After "What is the life and experience of a human scanner", the biggest reaction seems to be "Why is a human there, why not a machine". Solid question, but in the 20 years of doing this book scanning, I can assure you if a machine could do something, it's doing it. Not here.
People then link to a panopoly of robotic scanning examples, videos, one-sheets and demonstration pages for commercial or industrial scanning setups that turn the pages. Some of them we've been linked to for almost a decade, so we're pretty familiar with them! And they're neat!
In most cases, you have to calibrate the book for scanning. This process can take a while, and has to shift for each book. If every book was the same size/consistency, it'd be fine. But every book is not. Some are fragile. Others are thick.
And... I don't know how to tell you this, but some of these solutions over the years will tell you how "very very few" of the pages are destroyed in the process. Since we're going to be holding these books in physical storage, we kind of need "very very few" to be "none".
This is part of the whole deal - we need the books to be 'non-destroyed' in the mechanism of scanning them. We don't de-bind, we don't separate pages (although some books we scan are really fragile and need to be carefully turned) and we don't toss them when done.
"Wait... you keep them all?"

Ha ha yes
"So wait... you mean you just... have... millions of books?"

ha ha YES
So, believe me, if we honestly thought we could buy a flip-o-matic 4000 and set it loose into this system, we'd have done it YESTERDAY. LAST WEEK.

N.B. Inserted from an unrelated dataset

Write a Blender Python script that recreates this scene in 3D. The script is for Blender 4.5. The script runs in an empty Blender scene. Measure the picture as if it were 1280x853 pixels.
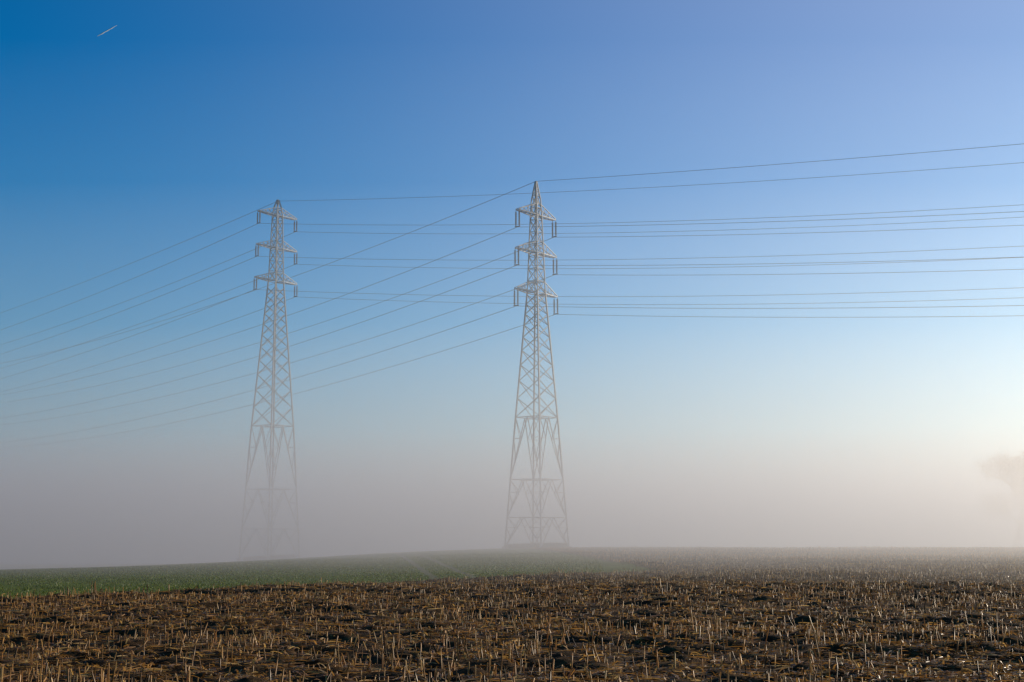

But right now, in the aggregate, with a lot of people doing this as their full-time job, this is the best way. Humans, and pages.
Adding one last tweet that should have been in there. Some of the solutions are very good indeed, but they're prohibitively expensive, and you STILL need to have someone place the book in, watch it, fix errors, and be nearby. You pay a galactic amount up front, for little gain.